*PROBLEM TO SOLVE*: Review the listing and copy each line that holds the word "script".

-- Start MATERIAL PROVIDED --

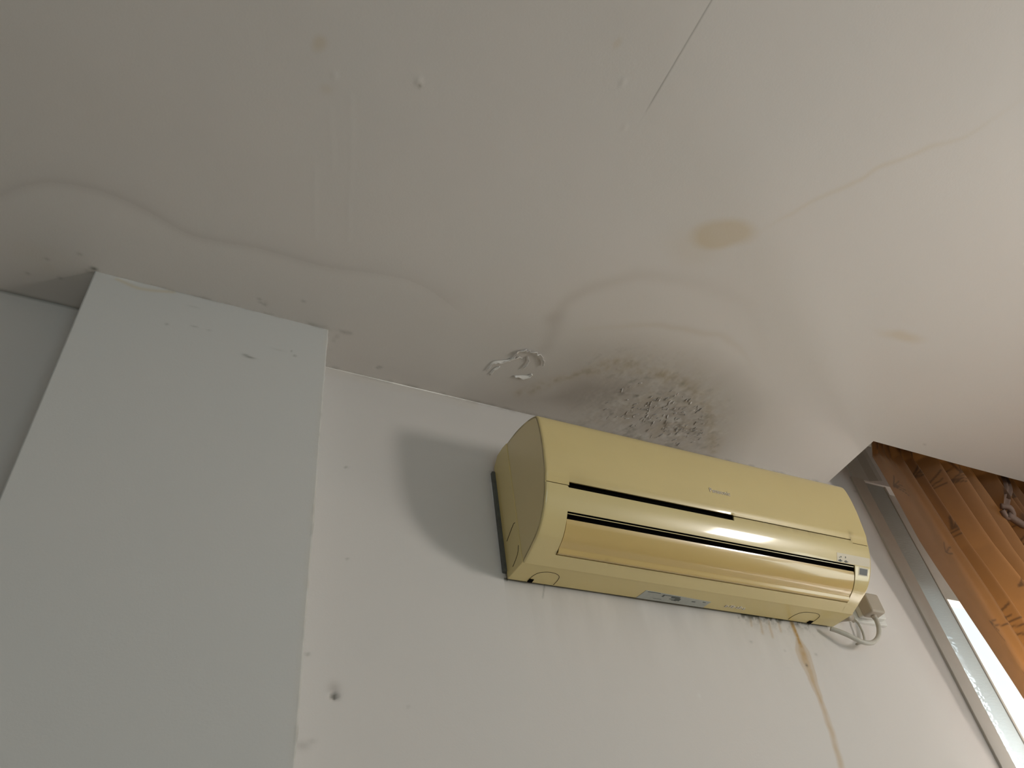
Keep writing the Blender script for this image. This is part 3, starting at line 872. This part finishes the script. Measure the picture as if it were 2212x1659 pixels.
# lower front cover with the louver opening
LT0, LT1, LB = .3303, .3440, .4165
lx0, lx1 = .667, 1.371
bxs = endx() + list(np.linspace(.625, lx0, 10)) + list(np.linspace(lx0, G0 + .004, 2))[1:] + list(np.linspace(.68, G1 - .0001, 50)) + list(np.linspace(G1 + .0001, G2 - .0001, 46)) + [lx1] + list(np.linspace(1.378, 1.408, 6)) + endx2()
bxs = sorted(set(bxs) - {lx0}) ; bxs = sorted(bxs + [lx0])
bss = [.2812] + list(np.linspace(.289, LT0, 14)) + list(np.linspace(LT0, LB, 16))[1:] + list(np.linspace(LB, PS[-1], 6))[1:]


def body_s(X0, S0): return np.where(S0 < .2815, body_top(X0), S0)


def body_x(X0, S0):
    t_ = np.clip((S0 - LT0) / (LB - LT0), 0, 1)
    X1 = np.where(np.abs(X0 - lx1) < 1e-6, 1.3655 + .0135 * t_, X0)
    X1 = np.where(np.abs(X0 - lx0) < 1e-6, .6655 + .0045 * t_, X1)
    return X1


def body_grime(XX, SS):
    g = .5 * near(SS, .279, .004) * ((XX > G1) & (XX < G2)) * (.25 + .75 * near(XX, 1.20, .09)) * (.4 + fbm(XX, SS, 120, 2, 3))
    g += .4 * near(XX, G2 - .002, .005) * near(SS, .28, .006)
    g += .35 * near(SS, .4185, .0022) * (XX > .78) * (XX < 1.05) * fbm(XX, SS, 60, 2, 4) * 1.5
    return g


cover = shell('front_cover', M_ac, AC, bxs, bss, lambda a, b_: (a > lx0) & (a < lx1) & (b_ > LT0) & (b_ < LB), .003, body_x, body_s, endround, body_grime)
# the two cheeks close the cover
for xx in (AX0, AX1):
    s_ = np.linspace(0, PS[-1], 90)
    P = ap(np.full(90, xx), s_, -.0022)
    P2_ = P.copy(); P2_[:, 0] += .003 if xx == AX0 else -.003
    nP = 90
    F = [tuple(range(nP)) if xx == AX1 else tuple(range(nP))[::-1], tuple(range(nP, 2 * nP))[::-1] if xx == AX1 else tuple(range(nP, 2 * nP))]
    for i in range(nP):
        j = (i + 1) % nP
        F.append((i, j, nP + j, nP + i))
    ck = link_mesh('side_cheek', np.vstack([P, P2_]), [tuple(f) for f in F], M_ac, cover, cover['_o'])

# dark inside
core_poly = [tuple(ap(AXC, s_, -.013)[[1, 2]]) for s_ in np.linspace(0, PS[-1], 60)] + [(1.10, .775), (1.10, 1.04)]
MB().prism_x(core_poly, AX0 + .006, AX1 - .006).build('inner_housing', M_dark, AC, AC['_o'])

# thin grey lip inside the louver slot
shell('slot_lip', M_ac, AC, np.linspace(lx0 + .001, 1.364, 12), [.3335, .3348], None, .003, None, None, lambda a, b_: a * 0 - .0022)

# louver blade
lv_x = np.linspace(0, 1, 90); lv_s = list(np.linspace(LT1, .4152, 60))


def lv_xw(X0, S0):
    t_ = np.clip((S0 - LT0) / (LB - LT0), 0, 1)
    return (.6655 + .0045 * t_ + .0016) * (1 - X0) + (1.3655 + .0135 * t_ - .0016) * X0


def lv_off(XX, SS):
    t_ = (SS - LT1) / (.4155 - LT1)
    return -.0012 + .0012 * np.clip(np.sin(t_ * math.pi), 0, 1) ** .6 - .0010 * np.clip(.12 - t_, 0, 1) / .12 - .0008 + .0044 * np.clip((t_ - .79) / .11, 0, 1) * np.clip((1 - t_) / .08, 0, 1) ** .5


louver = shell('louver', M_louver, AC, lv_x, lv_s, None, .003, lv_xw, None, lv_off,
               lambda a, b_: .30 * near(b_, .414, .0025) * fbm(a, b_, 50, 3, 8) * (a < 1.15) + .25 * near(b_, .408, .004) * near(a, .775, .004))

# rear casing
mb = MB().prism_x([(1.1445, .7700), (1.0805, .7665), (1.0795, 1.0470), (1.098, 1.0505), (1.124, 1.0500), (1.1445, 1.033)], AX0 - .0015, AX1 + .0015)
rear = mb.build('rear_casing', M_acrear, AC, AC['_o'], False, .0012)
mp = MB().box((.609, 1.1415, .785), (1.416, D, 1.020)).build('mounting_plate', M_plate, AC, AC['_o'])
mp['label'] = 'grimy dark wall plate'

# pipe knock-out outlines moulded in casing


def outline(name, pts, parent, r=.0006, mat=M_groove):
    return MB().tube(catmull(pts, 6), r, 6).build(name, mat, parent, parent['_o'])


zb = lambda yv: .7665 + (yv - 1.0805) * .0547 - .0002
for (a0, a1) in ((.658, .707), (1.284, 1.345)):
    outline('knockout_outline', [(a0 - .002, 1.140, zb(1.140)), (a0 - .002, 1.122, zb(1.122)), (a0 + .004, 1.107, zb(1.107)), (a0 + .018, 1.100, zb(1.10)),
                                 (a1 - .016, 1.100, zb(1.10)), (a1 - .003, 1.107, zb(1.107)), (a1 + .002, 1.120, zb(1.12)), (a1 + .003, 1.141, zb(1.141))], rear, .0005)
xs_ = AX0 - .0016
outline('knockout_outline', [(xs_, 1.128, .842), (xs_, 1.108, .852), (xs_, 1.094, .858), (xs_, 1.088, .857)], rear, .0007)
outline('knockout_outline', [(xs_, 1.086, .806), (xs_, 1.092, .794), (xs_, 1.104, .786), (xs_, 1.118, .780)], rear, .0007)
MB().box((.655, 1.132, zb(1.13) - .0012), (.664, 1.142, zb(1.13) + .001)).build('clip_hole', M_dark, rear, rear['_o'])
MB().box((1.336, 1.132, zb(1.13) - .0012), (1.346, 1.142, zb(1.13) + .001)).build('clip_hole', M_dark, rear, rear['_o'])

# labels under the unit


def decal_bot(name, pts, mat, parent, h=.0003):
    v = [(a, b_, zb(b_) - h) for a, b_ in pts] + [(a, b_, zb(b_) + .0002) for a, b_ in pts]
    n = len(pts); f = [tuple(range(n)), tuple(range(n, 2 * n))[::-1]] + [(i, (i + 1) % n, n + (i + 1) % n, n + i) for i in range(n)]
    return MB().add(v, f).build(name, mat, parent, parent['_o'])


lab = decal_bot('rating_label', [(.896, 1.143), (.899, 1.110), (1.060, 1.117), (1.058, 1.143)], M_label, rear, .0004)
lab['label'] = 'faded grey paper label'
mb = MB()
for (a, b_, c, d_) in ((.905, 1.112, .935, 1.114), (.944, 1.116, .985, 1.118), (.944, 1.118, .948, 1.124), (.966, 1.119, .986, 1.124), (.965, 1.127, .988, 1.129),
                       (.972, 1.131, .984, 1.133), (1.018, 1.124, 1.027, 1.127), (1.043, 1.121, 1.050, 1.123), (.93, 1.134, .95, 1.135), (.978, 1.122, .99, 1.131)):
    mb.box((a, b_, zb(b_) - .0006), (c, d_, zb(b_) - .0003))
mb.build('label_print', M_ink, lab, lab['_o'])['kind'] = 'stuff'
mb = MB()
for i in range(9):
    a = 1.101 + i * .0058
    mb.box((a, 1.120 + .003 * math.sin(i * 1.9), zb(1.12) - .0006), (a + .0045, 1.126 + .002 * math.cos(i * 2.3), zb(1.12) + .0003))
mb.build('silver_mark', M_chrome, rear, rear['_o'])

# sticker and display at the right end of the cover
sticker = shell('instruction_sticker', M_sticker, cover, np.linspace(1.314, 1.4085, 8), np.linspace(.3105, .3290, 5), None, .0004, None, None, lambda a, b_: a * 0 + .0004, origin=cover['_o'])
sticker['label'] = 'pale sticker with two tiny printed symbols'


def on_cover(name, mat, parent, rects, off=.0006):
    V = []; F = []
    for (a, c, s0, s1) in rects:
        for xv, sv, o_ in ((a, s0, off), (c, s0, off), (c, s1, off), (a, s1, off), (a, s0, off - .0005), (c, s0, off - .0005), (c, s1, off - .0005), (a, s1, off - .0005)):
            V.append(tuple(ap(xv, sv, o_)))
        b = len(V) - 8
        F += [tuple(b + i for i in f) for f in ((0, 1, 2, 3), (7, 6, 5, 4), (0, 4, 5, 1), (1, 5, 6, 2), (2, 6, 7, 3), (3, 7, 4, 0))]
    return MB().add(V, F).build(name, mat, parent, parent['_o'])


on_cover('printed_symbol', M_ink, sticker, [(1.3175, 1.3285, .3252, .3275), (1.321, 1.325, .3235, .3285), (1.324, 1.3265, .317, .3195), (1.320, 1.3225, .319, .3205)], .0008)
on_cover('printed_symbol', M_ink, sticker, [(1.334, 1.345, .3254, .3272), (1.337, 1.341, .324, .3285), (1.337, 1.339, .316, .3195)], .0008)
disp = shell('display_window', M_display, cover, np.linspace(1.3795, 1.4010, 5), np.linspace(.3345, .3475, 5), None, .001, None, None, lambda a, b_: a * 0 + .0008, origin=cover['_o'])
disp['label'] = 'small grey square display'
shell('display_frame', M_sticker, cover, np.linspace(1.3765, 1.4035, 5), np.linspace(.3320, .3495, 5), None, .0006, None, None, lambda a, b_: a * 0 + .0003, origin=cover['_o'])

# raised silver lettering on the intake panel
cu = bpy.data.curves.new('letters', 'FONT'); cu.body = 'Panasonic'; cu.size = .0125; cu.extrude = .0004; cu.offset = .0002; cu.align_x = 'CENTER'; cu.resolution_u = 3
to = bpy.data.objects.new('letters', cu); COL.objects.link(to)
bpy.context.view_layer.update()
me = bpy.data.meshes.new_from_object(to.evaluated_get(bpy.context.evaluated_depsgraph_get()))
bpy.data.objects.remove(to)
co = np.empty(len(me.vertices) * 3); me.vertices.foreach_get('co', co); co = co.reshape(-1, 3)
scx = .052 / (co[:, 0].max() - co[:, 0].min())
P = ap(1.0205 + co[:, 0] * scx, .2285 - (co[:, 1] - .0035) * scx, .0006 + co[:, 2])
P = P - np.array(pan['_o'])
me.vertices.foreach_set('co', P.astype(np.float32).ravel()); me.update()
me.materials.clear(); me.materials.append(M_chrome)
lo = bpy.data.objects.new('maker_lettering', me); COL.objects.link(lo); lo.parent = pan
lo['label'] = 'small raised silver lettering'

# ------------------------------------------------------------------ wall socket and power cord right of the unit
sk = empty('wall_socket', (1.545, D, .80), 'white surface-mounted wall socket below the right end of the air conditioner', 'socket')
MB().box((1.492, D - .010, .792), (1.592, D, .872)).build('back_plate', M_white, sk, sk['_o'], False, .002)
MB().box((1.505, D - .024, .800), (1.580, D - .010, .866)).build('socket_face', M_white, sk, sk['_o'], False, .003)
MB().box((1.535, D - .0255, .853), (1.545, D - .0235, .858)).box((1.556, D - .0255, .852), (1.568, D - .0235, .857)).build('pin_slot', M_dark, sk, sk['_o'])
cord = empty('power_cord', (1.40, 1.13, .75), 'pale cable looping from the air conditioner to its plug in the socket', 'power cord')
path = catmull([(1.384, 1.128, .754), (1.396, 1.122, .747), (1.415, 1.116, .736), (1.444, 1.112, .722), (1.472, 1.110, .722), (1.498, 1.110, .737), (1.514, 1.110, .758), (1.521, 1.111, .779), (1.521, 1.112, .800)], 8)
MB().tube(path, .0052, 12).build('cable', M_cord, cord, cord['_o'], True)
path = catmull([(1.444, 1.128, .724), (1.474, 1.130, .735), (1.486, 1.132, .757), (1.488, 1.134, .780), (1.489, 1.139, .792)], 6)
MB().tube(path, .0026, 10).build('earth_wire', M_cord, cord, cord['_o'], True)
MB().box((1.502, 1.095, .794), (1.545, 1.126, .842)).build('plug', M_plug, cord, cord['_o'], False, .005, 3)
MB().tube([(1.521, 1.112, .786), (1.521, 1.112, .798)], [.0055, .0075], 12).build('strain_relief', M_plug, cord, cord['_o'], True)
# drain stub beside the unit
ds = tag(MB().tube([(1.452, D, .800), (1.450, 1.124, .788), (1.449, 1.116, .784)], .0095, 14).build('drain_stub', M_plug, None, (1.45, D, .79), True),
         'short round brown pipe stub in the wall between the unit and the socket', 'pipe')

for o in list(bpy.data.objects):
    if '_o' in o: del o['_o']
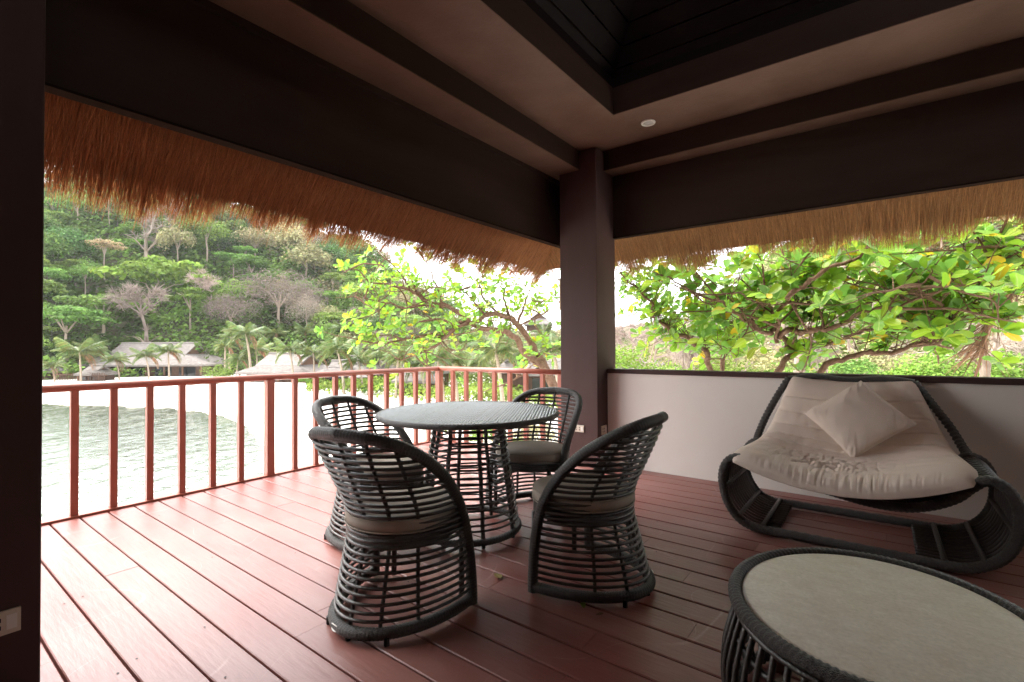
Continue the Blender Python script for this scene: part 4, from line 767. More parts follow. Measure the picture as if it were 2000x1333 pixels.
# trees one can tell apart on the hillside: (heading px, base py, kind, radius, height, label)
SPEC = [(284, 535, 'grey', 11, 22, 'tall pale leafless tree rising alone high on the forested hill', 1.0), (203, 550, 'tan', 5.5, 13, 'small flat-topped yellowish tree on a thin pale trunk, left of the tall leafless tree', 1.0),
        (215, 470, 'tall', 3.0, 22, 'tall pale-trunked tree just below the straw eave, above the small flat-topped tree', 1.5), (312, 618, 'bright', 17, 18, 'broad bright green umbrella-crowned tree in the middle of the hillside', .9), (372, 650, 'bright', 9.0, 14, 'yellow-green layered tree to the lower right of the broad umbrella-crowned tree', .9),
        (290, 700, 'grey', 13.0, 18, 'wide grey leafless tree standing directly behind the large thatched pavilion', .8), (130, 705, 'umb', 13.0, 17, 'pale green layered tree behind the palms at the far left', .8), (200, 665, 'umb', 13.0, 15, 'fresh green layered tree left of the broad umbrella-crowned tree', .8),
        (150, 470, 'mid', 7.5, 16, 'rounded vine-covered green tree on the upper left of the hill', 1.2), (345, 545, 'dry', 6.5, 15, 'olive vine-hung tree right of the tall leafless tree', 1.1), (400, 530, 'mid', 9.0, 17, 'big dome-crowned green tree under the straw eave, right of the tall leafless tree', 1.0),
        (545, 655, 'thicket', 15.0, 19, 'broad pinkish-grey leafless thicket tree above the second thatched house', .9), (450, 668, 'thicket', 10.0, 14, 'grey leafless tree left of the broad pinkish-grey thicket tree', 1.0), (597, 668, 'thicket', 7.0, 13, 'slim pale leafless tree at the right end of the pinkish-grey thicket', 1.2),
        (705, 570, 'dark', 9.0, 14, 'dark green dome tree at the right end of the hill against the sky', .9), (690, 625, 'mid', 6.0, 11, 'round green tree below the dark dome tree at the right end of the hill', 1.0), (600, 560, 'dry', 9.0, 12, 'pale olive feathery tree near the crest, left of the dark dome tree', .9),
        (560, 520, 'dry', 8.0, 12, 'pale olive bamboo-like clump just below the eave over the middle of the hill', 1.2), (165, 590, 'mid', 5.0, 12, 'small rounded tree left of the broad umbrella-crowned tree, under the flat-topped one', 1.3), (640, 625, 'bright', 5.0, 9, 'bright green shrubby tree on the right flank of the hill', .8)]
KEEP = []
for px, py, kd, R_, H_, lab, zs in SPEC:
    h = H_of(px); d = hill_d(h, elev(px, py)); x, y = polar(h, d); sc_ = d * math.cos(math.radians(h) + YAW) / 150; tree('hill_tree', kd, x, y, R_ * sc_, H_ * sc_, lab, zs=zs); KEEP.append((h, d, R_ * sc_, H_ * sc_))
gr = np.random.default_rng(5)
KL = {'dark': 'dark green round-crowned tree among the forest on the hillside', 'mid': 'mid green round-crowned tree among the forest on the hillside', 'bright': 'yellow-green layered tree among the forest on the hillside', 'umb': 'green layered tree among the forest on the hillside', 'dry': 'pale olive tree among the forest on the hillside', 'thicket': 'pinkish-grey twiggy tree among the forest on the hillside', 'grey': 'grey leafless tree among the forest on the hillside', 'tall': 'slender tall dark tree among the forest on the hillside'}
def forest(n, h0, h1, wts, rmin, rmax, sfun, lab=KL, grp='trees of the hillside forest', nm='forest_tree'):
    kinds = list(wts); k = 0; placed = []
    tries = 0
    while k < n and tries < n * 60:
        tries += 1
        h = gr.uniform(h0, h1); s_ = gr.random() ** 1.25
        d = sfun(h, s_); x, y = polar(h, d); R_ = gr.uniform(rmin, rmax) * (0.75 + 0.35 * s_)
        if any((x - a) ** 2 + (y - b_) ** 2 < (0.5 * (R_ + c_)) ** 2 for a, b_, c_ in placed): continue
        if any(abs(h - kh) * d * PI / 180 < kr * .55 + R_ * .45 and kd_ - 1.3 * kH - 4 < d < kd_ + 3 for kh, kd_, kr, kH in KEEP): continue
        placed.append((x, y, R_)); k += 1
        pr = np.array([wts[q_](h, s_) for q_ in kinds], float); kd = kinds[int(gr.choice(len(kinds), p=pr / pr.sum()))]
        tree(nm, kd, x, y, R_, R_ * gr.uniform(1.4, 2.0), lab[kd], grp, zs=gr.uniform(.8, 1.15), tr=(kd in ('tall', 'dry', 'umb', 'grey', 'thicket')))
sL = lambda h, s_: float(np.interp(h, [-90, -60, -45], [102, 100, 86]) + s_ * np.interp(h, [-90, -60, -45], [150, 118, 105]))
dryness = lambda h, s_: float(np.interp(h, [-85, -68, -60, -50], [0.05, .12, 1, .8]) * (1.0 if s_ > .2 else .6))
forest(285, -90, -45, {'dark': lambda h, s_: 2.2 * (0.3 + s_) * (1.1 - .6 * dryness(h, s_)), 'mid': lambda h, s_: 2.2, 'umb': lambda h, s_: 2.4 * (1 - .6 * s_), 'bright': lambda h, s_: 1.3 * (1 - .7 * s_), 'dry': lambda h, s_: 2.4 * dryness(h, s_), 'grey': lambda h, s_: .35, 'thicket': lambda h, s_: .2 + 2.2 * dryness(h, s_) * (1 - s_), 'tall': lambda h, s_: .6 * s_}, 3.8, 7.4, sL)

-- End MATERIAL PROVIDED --

*PROBLEM SOLUTION*:
Keep writing the Blender script for this image. This is part 3, starting at line 872. This part finishes the script. Measure the picture as if it were 2212x1659 pixels.
Continue the Blender Python script for this scene: part 4, from line 767. More parts follow. Measure the picture as if it were 2000x1333 pixels.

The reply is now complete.